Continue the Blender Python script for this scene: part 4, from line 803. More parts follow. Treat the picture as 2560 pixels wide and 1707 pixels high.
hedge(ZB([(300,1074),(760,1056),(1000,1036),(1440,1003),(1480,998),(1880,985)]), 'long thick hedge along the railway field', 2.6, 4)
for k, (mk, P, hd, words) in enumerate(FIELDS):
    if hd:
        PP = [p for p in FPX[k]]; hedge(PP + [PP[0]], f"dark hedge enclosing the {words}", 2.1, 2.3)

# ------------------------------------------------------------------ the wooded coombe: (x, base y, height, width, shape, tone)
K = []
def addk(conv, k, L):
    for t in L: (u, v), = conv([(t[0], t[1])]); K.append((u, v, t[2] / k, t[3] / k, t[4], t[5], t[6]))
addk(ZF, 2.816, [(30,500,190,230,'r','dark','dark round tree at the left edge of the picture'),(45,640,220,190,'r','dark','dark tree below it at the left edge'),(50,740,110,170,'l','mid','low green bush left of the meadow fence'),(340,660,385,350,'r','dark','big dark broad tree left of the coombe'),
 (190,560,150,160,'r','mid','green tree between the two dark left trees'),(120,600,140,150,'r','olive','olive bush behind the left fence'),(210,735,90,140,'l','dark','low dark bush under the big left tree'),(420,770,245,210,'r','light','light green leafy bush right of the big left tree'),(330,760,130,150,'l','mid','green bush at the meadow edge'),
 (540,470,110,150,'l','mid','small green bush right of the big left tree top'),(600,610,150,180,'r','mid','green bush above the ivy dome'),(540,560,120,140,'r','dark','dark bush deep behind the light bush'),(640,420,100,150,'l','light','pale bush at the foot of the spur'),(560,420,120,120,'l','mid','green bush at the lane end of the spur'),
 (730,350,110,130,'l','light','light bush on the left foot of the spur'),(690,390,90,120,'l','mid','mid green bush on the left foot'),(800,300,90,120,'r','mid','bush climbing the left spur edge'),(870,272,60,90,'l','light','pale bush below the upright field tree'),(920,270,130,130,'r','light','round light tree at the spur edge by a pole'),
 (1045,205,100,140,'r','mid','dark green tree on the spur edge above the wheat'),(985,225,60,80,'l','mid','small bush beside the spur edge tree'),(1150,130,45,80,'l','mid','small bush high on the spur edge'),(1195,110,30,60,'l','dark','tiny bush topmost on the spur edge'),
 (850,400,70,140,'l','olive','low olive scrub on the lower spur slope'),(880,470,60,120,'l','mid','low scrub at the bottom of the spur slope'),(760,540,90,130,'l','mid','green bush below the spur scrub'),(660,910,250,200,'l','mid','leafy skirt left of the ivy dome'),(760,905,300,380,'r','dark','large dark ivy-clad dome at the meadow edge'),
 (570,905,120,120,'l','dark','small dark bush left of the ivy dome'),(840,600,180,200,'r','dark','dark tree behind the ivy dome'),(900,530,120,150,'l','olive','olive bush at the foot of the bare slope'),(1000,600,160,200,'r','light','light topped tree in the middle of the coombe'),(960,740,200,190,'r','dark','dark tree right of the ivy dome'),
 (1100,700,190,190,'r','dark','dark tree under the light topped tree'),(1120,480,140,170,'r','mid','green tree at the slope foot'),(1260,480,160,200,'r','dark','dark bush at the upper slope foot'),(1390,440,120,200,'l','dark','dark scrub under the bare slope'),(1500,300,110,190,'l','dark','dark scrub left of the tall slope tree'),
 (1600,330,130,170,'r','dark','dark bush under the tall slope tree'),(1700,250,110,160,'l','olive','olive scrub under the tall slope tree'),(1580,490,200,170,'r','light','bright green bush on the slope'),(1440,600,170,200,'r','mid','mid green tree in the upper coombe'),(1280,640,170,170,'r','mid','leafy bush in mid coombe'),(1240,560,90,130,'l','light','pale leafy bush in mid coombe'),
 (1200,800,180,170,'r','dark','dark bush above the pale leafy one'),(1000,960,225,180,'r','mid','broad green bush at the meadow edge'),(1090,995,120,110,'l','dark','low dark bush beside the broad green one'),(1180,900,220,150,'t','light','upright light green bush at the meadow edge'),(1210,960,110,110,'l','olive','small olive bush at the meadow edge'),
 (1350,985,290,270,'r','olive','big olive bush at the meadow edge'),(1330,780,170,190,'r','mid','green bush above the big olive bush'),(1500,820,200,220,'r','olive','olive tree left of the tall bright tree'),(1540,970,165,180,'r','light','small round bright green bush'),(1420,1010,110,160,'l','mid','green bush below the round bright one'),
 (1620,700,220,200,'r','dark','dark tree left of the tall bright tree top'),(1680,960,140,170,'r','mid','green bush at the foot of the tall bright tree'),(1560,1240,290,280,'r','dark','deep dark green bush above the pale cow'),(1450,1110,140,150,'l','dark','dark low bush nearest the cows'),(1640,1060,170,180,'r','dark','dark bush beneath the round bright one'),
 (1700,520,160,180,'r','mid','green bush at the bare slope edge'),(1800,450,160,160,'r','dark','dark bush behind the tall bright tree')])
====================
What is asked: Transcribe the full listing above without leaving anything out.

Complete answer:
Continue the Blender Python script for this scene: part 4, from line 803. More parts follow. Treat the picture as 2560 pixels wide and 1707 pixels high.
hedge(ZB([(300,1074),(760,1056),(1000,1036),(1440,1003),(1480,998),(1880,985)]), 'long thick hedge along the railway field', 2.6, 4)
for k, (mk, P, hd, words) in enumerate(FIELDS):
    if hd:
        PP = [p for p in FPX[k]]; hedge(PP + [PP[0]], f"dark hedge enclosing the {words}", 2.1, 2.3)

# ------------------------------------------------------------------ the wooded coombe: (x, base y, height, width, shape, tone)
K = []
def addk(conv, k, L):
    for t in L: (u, v), = conv([(t[0], t[1])]); K.append((u, v, t[2] / k, t[3] / k, t[4], t[5], t[6]))
addk(ZF, 2.816, [(30,500,190,230,'r','dark','dark round tree at the left edge of the picture'),(45,640,220,190,'r','dark','dark tree below it at the left edge'),(50,740,110,170,'l','mid','low green bush left of the meadow fence'),(340,660,385,350,'r','dark','big dark broad tree left of the coombe'),
 (190,560,150,160,'r','mid','green tree between the two dark left trees'),(120,600,140,150,'r','olive','olive bush behind the left fence'),(210,735,90,140,'l','dark','low dark bush under the big left tree'),(420,770,245,210,'r','light','light green leafy bush right of the big left tree'),(330,760,130,150,'l','mid','green bush at the meadow edge'),
 (540,470,110,150,'l','mid','small green bush right of the big left tree top'),(600,610,150,180,'r','mid','green bush above the ivy dome'),(540,560,120,140,'r','dark','dark bush deep behind the light bush'),(640,420,100,150,'l','light','pale bush at the foot of the spur'),(560,420,120,120,'l','mid','green bush at the lane end of the spur'),
 (730,350,110,130,'l','light','light bush on the left foot of the spur'),(690,390,90,120,'l','mid','mid green bush on the left foot'),(800,300,90,120,'r','mid','bush climbing the left spur edge'),(870,272,60,90,'l','light','pale bush below the upright field tree'),(920,270,130,130,'r','light','round light tree at the spur edge by a pole'),
 (1045,205,100,140,'r','mid','dark green tree on the spur edge above the wheat'),(985,225,60,80,'l','mid','small bush beside the spur edge tree'),(1150,130,45,80,'l','mid','small bush high on the spur edge'),(1195,110,30,60,'l','dark','tiny bush topmost on the spur edge'),
 (850,400,70,140,'l','olive','low olive scrub on the lower spur slope'),(880,470,60,120,'l','mid','low scrub at the bottom of the spur slope'),(760,540,90,130,'l','mid','green bush below the spur scrub'),(660,910,250,200,'l','mid','leafy skirt left of the ivy dome'),(760,905,300,380,'r','dark','large dark ivy-clad dome at the meadow edge'),
 (570,905,120,120,'l','dark','small dark bush left of the ivy dome'),(840,600,180,200,'r','dark','dark tree behind the ivy dome'),(900,530,120,150,'l','olive','olive bush at the foot of the bare slope'),(1000,600,160,200,'r','light','light topped tree in the middle of the coombe'),(960,740,200,190,'r','dark','dark tree right of the ivy dome'),
 (1100,700,190,190,'r','dark','dark tree under the light topped tree'),(1120,480,140,170,'r','mid','green tree at the slope foot'),(1260,480,160,200,'r','dark','dark bush at the upper slope foot'),(1390,440,120,200,'l','dark','dark scrub under the bare slope'),(1500,300,110,190,'l','dark','dark scrub left of the tall slope tree'),
 (1600,330,130,170,'r','dark','dark bush under the tall slope tree'),(1700,250,110,160,'l','olive','olive scrub under the tall slope tree'),(1580,490,200,170,'r','light','bright green bush on the slope'),(1440,600,170,200,'r','mid','mid green tree in the upper coombe'),(1280,640,170,170,'r','mid','leafy bush in mid coombe'),(1240,560,90,130,'l','light','pale leafy bush in mid coombe'),
 (1200,800,180,170,'r','dark','dark bush above the pale leafy one'),(1000,960,225,180,'r','mid','broad green bush at the meadow edge'),(1090,995,120,110,'l','dark','low dark bush beside the broad green one'),(1180,900,220,150,'t','light','upright light green bush at the meadow edge'),(1210,960,110,110,'l','olive','small olive bush at the meadow edge'),
 (1350,985,290,270,'r','olive','big olive bush at the meadow edge'),(1330,780,170,190,'r','mid','green bush above the big olive bush'),(1500,820,200,220,'r','olive','olive tree left of the tall bright tree'),(1540,970,165,180,'r','light','small round bright green bush'),(1420,1010,110,160,'l','mid','green bush below the round bright one'),
 (1620,700,220,200,'r','dark','dark tree left of the tall bright tree top'),(1680,960,140,170,'r','mid','green bush at the foot of the tall bright tree'),(1560,1240,290,280,'r','dark','deep dark green bush above the pale cow'),(1450,1110,140,150,'l','dark','dark low bush nearest the cows'),(1640,1060,170,180,'r','dark','dark bush beneath the round bright one'),
 (1700,520,160,180,'r','mid','green bush at the bare slope edge'),(1800,450,160,160,'r','dark','dark bush behind the tall bright tree')])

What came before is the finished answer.